Some of these ideas will have you laughing out loud, although a few of the gags are very much for the geeks in the audience, like the Windows Bar and Grill which takes three attempts to get your order right. There are also plenty of embedded cultural references for film buffs to spot, including HAL, Yoda and even James Bond quotations. You cant help feeling at times that the plot is just there to serve the jokes.

But the book also has a serious side. There's a deeper theme about artificial intelligence, and each chapter is headed by a quasi-philosophical statement. Some of these will really get you thinking, and some are deliberately silly, just to catch you out. If you're interested in the whole question of whether or not computers could ever think like us, and what that would mean, theres food for thought here, hidden among the humour. The Escapist is a book which just doesn't stop hitting you with idea after idea, some of them serious and some intended entirely for darkly comic relief.

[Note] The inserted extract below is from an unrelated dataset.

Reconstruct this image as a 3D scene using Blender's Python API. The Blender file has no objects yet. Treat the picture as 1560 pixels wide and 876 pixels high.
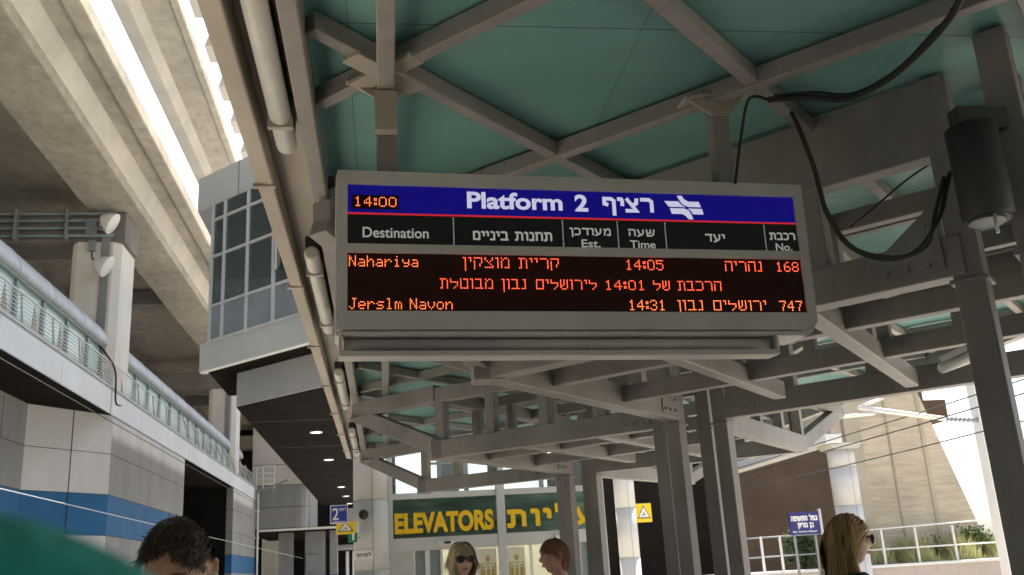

The Escapist's main fault is just this -- it tries to do too much in too few pages. It's so fast that at times you have trouble keeping up, and sometimes you wish the characters would just slow down and admire the scenery. And if you need a truly sympathetic character to relate to in your novels, you might find Bentley Dean is just too mean. He's also too much like a cross between James Bond and Kevin Mitnick. But if you have a perverse streak, and a penchant for satire, you'll like The Escapist. You may even wish it was a bit longer.

As well as being available in printed form, The Escapist can also be bought as a PDF direct from the website. And since the novel is published under a Creative Commons license, once you've got hold of one of these PDFs, you can share it around and print it out as much as you like. The cover art is well worth seeing on a real book, though -- it has an evocative mystery all of its own.